En 1897, le lieutenant Phillips demande un rendez-vous au Oba Ovoramwen pour signer un traité demandant l'arrêt de la traite des esclaves et des sacrifices humains. Il se rend à Benin City avec un détachement de neuf hommes, alors qu'il n'a pas encore reçu de réponse. Cette venue est prise comme un acte de guerre par les Béninois et le lieutenant Phillips ainsi que sept de ses hommes sont massacrés.
Les Britanniques lancent une expédition punitive. Une force de 1200 hommes, dirigée par l'amiral Harry Rawson, prend Benin City, détruit la majeure partie du trésor royal et disperse le restant. Les restes de centaines de sacrifices humains seront découverts par les Britanniques. Le Oba est forcé à l'exil vers Calabar, une lointaine ville du Nigeria. Dès 1897, la province du Warri est séparée du reste du royaume.
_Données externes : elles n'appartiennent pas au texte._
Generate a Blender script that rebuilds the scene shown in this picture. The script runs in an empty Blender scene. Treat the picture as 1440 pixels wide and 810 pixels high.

La guerre aboutit à la fin de l'indépendance du royaume en 1900 où le Benin est incorporé dans l'empire colonial britannique à l'intérieur du protectorat du sud Nigeria.
La monarchie du Benin est rétablie en 1914, mais le Oba n'a plus de réel pouvoir.
La chute de l'empire du Benin est raconté en 1973 dans le film Ovonwamren Nogbaisi du réalisateur et scénariste Olawale Rotimila.
Ce qu'il reste
De nombreuses peuplades actuelles ont leurs origines dans le royaume du Benin : les Esans, les Ihohos, les Ikas... L'influence reste forte, même loin de ses bases : l'Itsekiri de
Warri, l'Igbo de
Onitsha et jusqu'au Kalabari Ijaw de Degema dans l'état de Rivers se réclament de la lignée royale Bini.
En 1975, l'ancien Dahomey est renommé Benin en souvenir.
Le Oba actuel, Solomon Erediauwa II, possède toujours, bien que ses fonctions ne soient pas officielles, une grande influence sur les peuplades des états nigérians actuels d'Edo et de Delta. Il a aboli les sacrifices humains, et conserve un rôle consultatif dans le gouvernement.
Une grande campagne a été lancée pour récupérer les pièces d'art distribuées dans les musées du monde entier après la prise de Benin City en 1897.